Итак, «практика есть критерий истины» является избитым выражением, однако при этом потерявшим свой правильный смысл, заключающийся в том ограничении самой практики, которое содержится в этом определении: критерий истины, но не сама истина, то есть практика как критерий, что означает осмысление практики, понимание практики как критерия. Именно так понимает взаимосвязь теории и практики Гессен. Практика сама требует уровня критериальности и уже на таком уровне может выступать своеобразным «фильтром» теории.
Каковы же самые общие штрихи, самая общая схема подобной практической философии русского мыслителя, какими философскими способами, приемами, методами он пытается «скрепить» практику с теорией?
Во-первых, русский философ отмечает, что мистика и метафизика – это две грани неверного «преодоления» пустого теоретизирования, которых следует избегать. Метафизика, по мнению Гессена, возникает там, где нарушаются границы между отдельными областями знания и культуры. Мистика грешит тем же самым и является поэтому разновидностью метафизического знания, но в отличие от метафизики рациональной она нарушает не внутренние границы философии и культуры, но границы внешние, стремясь разрушить границу рационального и иррационального[177].
Но если теоретическое неверное преодоление пустой теории в целом вопрос опять же теоретический, то на практике такая абсолютизация теоретизирования приводит к плачевным результатам. В частности, во взглядах на историю – к утопизму, который дискредитирует саму теорию, чего, по мнению Гессена, допускать нельзя, ибо здесь нас ждет противоположная крайность «беспринципного и узкопрактического отношения к действительности»[178].
Если говорить далее о существе неокантианской методологии, то оказывается верной такая черта, подмеченная и русскими неокантианцами (в частности, Б. В. Яковенко писал о философской позиции Когена как синтезе Канта и Гегеля), как активное задействование диалектики.
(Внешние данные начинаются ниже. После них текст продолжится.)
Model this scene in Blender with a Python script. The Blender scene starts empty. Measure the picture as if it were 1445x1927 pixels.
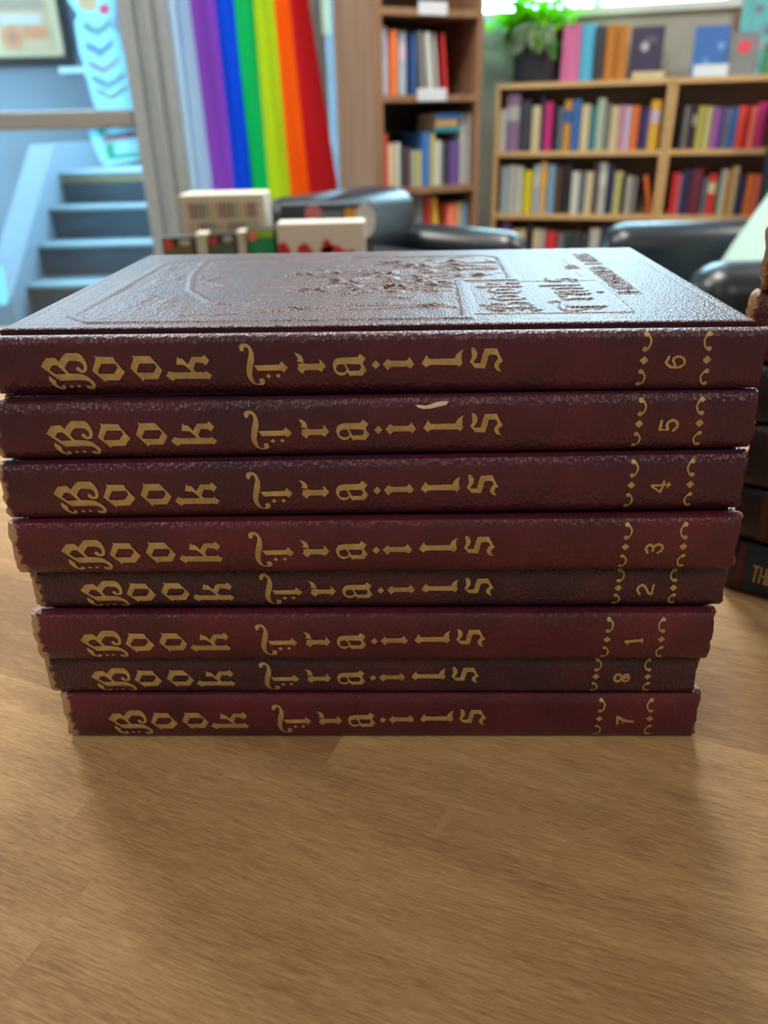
import bpy, bmesh, math, random
import numpy as np
from mathutils import Vector, Matrix, noise
from mathutils.geometry import tessellate_polygon
random.seed(7)
S = bpy.context.scene
C = S.collection
TZ = 0.80                                   # table top height
CAMH = TZ + 0.212

# ------------------------------------------------------------------ camera
F = 1450.0
TH, RO = math.radians(26.8), math.radians(1.34)
FW = Vector((0, math.cos(TH), -math.sin(TH)))
UP0 = Vector((0, math.sin(TH), math.cos(TH)))
R0 = Vector((1, 0, 0))
cr, sr = math.cos(RO), math.sin(RO)
AX = cr*R0 - sr*UP0
AY = sr*R0 + cr*UP0
CAM = Vector((0, 0, CAMH))
cd = bpy.data.cameras.new('camera')
cam = bpy.data.objects.new('camera', cd)
C.objects.link(cam)
cam.matrix_world = Matrix(((AX.x, AY.x, -FW.x, CAM.x), (AX.y, AY.y, -FW.y, CAM.y), (AX.z, AY.z, -FW.z, CAM.z), (0, 0, 0, 1)))
cd.sensor_fit = 'VERTICAL'; cd.sensor_height = 36; cd.sensor_width = 27
cd.lens = F/1927*36
cd.clip_start = 0.01
cd.dof.use_dof = True
cd.dof.focus_distance = 0.255
cd.dof.aperture_fstop = 10.5
S.camera = cam

# ------------------------------------------------------------------ light
S.view_settings.view_transform = 'Standard'
S.view_settings.look = 'None'
S.view_settings.gamma = 1
S.view_settings.use_curve_mapping = False
S.view_settings.exposure = 0.95
w = bpy.data.worlds.new('sky'); S.world = w
w.use_nodes = True
bg = w.node_tree.nodes['Background']
bg.inputs[0].default_value = (0.52, 0.82, 1.0, 1)
bg.inputs[1].default_value = 14.0
FILL_W = 3.6                               # each added fill light

# ------------------------------------------------------------------ helpers
def ray(u, v):
    x, y = u-722.5, -(v-963.5)
    return FW + AX*(x/F) + AY*(y/F)
def onY(u, v, Y):
    r = ray(u, v); return CAM + r*(Y/r.y)
def onZ(u, v, z):
    r = ray(u, v); return CAM + r*((z-CAMH)/r.z)
def onP(u, v, p, n):                        # plane through p with normal n
    r = ray(u, v); return CAM + r*((p-CAM).dot(n)/r.dot(n))
def lin(c):
    return tuple((x/12.92 if x <= .04045 else ((x+.055)/1.055)**2.4) for x in c)
def rgb(r, g, b):
    return lin((r/255, g/255, b/255))
MATS = {}
def mat(name, col, rough=.6, metal=0, bump=0, bscale=200, var=0, vscale=30, coat=0, spec=.5, trans=0):
    if name in MATS: return MATS[name]
    m = bpy.data.materials.new(name); m.use_nodes = True
    nt = m.node_tree; b = nt.nodes['Principled BSDF']
    b.inputs['Base Color'].default_value = (*col, 1)
    b.inputs['Roughness'].default_value = rough
    b.inputs['Metallic'].default_value = metal
    b.inputs['Specular IOR Level'].default_value = spec
    b.inputs['Coat Weight'].default_value = coat
    tc = nt.nodes.new('ShaderNodeTexCoord')
    if var:
        n = nt.nodes.new('ShaderNodeTexNoise'); n.inputs['Scale'].default_value = vscale; n.inputs['Detail'].default_value = 4
        r = nt.nodes.new('ShaderNodeValToRGB')
        r.color_ramp.elements[0].position = .3; r.color_ramp.elements[1].position = .7
        r.color_ramp.elements[0].color = (*[c*(1-var) for c in col], 1)
        r.color_ramp.elements[1].color = (*[min(1, c*(1+var)) for c in col], 1)
        nt.links.new(tc.outputs['Object'], n.inputs['Vector'])
        nt.links.new(n.outputs['Fac'], r.inputs['Fac'])
        nt.links.new(r.outputs['Color'], b.inputs['Base Color'])
    if bump:
        n = nt.nodes.new('ShaderNodeTexNoise'); n.inputs['Scale'].default_value = bscale; n.inputs['Detail'].default_value = 3
        bp = nt.nodes.new('ShaderNodeBump'); bp.inputs['Strength'].default_value = bump; bp.inputs['Distance'].default_value = .002
        nt.links.new(tc.outputs['Object'], n.inputs['Vector'])
        nt.links.new(n.outputs['Fac'], bp.inputs['Height'])
        nt.links.new(bp.outputs['Normal'], b.inputs['Normal'])
    MATS[name] = m
    return m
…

Здесь не место подробно останавливаться на специфике гегелевского и неокантианского понимания диалектики. Укажем только на то, что у неокантианцев диалектика подразумевает не однозначное «снятие» низшего высшим, то есть более ранних философских идей более поздними, но возможность интерпретации той или иной идеи философа, исходя не только из конкретно-исторического контекста жизни и творчества этого философа, но и из контекста концептуальных построений самого интерпретатора.
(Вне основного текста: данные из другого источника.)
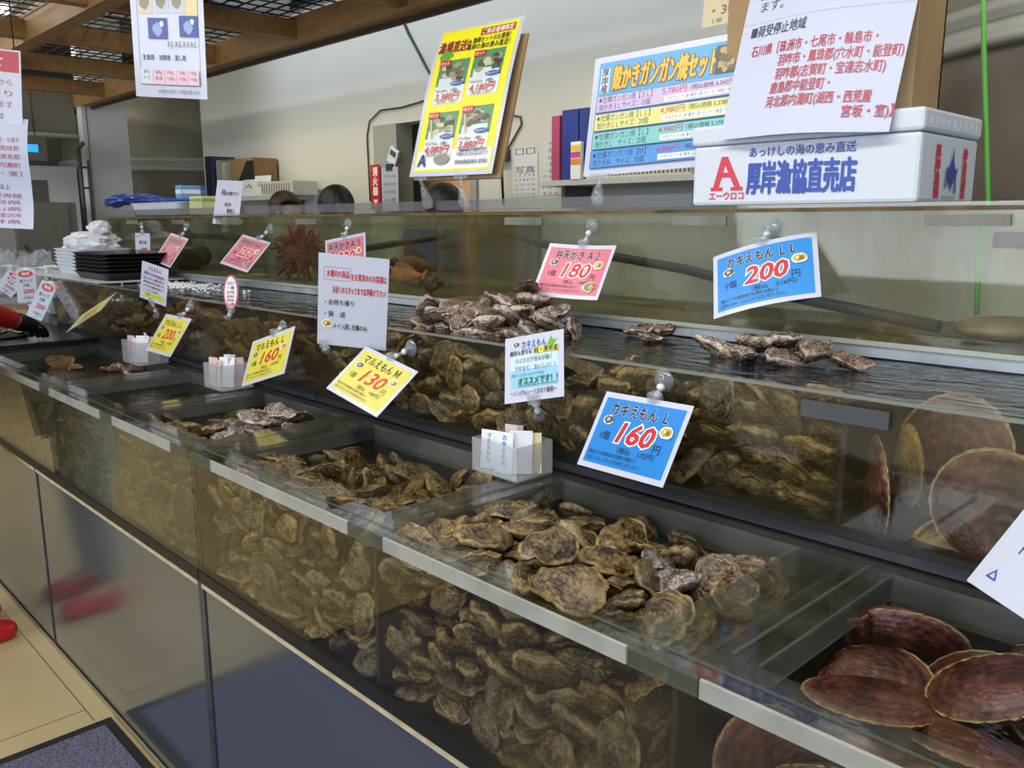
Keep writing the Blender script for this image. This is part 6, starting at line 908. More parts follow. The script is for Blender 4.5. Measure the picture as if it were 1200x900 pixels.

Об этом, собственно, ведет речь и Гессен, когда он в Предисловии к своей работе «Основы педагогики» кратко замечает по поводу метода, которым он намеревается пользоваться: «Хотя в самой книге, – пишет он, – у меня не было возможности остановиться подробно на проблеме философского метода, я надеюсь, что читатель уловит существо защищаемой мной философской точки зрения из тех конкретных приложений ее к педагогическим вопросам, которые составляют собственный предмет настоящего исследования. Эту точку зрения можно было бы обозначить как попытку синтеза разума и интуиции, монизма и плюрализма, рационализма и иррационализма. Поскольку она приближается к “принципу гетерологии”, развиваемому Риккертом в его последних трудах и намеченному в своеобразной форме безвременно погибшим на войне Ласком. Впрочем, если существо “гетерологии” видеть в том, что противоборство двух начал она превращает в единство двух моментов, и что для нее “одно” постигает и сохраняет себя, как то же самое, лишь через обнаружение в нем “другого”, то можно сказать, что в ней в сущности обновляется вечный мотив философской мысли, мотив диалектики…»[179].
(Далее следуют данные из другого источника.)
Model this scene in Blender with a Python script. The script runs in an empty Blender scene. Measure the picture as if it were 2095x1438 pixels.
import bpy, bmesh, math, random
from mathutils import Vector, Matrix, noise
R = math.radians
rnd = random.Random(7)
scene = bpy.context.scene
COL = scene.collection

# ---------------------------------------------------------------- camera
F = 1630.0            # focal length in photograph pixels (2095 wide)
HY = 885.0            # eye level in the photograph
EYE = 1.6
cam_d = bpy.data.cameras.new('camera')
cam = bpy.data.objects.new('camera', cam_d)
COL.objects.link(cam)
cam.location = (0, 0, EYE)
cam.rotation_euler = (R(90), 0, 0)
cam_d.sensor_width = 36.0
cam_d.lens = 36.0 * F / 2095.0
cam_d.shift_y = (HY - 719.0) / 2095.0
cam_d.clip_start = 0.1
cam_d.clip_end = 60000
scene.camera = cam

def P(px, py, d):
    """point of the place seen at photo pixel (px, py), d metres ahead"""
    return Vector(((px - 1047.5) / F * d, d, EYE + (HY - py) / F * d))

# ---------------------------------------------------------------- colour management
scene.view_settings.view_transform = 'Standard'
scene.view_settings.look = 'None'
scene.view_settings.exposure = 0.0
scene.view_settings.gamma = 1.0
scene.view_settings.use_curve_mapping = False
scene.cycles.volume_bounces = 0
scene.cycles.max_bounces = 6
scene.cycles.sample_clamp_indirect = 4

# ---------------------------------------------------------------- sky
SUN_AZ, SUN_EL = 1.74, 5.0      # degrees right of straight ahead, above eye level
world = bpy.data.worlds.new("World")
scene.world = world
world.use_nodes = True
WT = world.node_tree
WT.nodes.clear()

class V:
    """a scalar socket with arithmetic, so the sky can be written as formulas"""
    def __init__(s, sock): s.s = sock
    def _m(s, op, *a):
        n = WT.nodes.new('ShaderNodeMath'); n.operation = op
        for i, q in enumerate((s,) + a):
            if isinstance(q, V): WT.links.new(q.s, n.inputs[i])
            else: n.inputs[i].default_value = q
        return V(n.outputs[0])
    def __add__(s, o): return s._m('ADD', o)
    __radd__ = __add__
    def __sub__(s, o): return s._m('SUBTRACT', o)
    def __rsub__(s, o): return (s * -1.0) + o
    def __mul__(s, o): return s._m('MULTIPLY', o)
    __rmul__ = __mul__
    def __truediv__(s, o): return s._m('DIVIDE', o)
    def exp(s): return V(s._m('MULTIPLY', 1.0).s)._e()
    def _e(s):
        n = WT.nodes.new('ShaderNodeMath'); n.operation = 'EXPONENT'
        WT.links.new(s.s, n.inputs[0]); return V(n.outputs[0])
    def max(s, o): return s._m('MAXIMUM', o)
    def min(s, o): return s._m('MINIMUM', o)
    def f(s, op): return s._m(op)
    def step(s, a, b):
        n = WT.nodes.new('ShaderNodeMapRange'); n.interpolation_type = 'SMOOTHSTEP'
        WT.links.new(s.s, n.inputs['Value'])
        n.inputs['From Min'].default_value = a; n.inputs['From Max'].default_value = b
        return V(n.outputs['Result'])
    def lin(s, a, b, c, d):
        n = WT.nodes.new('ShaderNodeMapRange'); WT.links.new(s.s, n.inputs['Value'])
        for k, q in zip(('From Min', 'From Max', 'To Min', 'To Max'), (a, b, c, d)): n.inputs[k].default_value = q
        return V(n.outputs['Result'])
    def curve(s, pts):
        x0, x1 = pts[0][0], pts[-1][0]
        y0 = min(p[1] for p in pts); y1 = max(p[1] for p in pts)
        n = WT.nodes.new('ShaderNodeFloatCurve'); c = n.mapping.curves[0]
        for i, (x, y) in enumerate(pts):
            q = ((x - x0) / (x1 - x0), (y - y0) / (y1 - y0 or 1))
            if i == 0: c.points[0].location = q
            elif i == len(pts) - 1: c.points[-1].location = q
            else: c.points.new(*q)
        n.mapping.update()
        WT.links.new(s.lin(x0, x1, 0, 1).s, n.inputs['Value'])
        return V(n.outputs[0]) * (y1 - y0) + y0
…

Собственно, в проблеме философской практики мы у Гессена, как ни у кого другого из русских философов, сталкиваемся с проблемой разведения понятий практической философии и философской практики или «конкретной философии». Если практическая философия есть этика, то философская практика есть педагогика. Здесь Гессен соглашается с мнением Наторпа, повторяя его слова из работы «Философия как основа педагогики» (М., 1910. Пер. и пред. Г. Г. Шпета) о том, что «педагогика вообще есть не что иное, как конкретная философия»[180].
Но у того же Наторпа Гессен отмечает невыдержанность этого обозначенного выше различения и, собственно, сведение педагогики к этике. Краткие рассуждения о характере «Социальной педагогики» Наторпа дают нам возможность понять и характер того своеобразия, который должна иметь собственная концепция Гессена. Русский философ пишет: «В основе педагогики лежат, по его (то есть Наторпа. –
и эстетика отступают на задний план, и вся педагогика основывается на этике, в силу чего педагогика Наторпа сводится главным образом к теории нравственного образования»[181].